Dava ABD ve İsrail’in çıkar ve oyunlarıdır.” 90’lı yıllarda, eski ceberut
devlet zamanında doğrudur devlet terörle mücadele ederken büyük yanlışlar yaptı,
yaşla kuruyu beraber yaktı. Sivil halka kimi yerlerde olmayacak zulümler yapıldı.
Ama artık o eski ceberut devlet anlayışı ve uygulaması yok. Ret ve inkâr
politikalarına son verildi, asimilasyon uygulamaları terk edildi. Artık
Kürdüyle, Türküyle, Arabıyla, Lazıyla yani tüm etnik unsuruyla, farklılıklara
saygı duyan, yaradılanı Yaradan’dan ötürü ayrımsız seven, temel hak ve
özgürlükler konusunda büyük adımlar atan, büyük reformlar yapan bir Türkiye
var.
***
“Bir yandan yıllardır Kürt çocuklarını ölüme götüren, teröre bulaştıran bir cinayet örgütü. Bir yandan da Kürtlere zorunlu ve mutsuz vatandaşlıktan ziyade gönüllü ve mutlu vatandaşlığın hazını ve tadını yaşatan bir Türkiye.” Kürtler hem hendek ve çukur teröründe hem de kayyum atamaları ve tutuklamalarda tüm tahrik ve kışkırtmalara rağmen sokağa inmemişler, kaos ve teröre alet olmamışlar, PKK’nın vaat ve baskıları yerine devletin yanında durmanın tercihini yaparak zaten ülkenin birliği ve beraberliği konusundaki niyet ve iradelerini ortaya koymuşlardır.

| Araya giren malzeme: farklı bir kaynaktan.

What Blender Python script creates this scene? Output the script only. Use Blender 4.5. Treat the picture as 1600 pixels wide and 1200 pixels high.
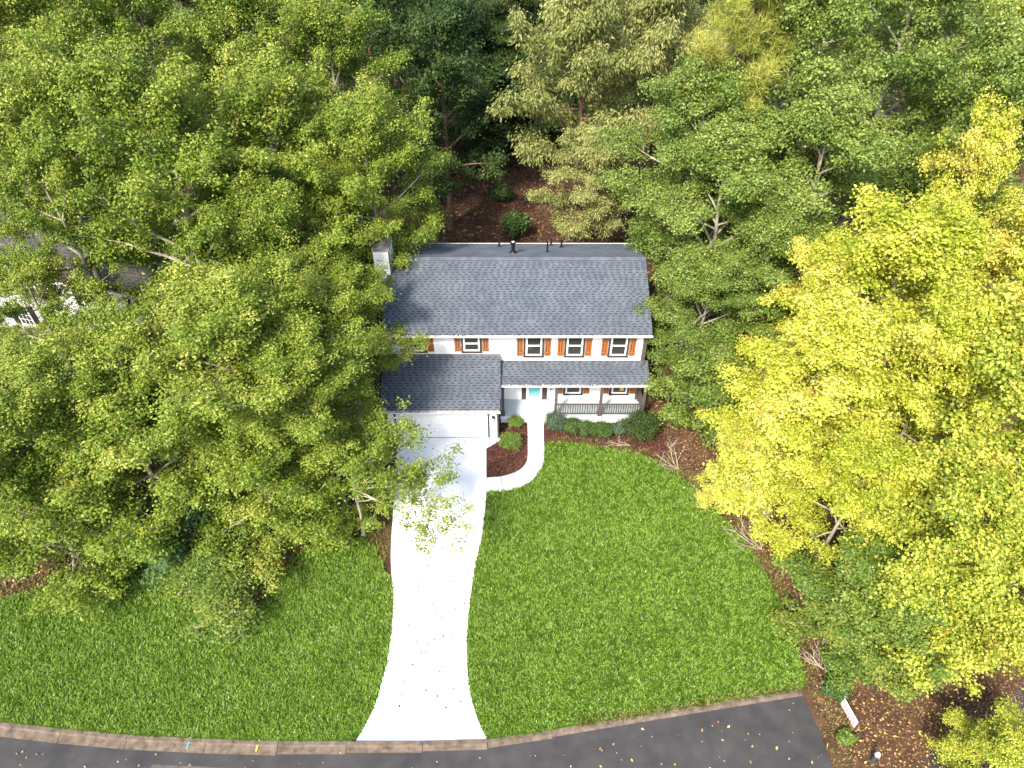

Terör ve şiddetin savunuculuğunu veya sözcülüğünü yapan kimileri lüks evlerde yaşarken, çocukları özel kolejlerde keyifle okuyup, lüks bir yaşam sürerken PKK tarafından kaçırılan veya kandırılan fakir çocuklar bile bile ölüme gönderilirken mutlaka bunlar gibi analar bu zulme ve oyuna “artık yeter”, “edi bese” demeye devam edeceklerdir. Bu anaların isyan ve itirazı kesinlikle siyaset ve partiler üstüdür. Doğal seyrinde doğmuş, gelişmiş, insani taleplere bürünmüş bir isyan ve itirazdır. Önlerinde, arkalarında, sağlarında, sollarında kesinlikle ne bir siyasi parti ne de bir devlet gücü vardır. Ki kesinlikle olmamalı da. Siyaset bu işe girerse analar ürker, korkar, kendilerini siyasi malzeme olarak kullanılmış hisseder ve geri çekilirler. Mutlaka destek verilmeli ama bu desteği de sade sivil insanlar ve STK’lar vermeli. Bir de ota, böceğe, ağaca, kaza sürekli türkü yakan, klip çeken o ünlü sanatçılar!!!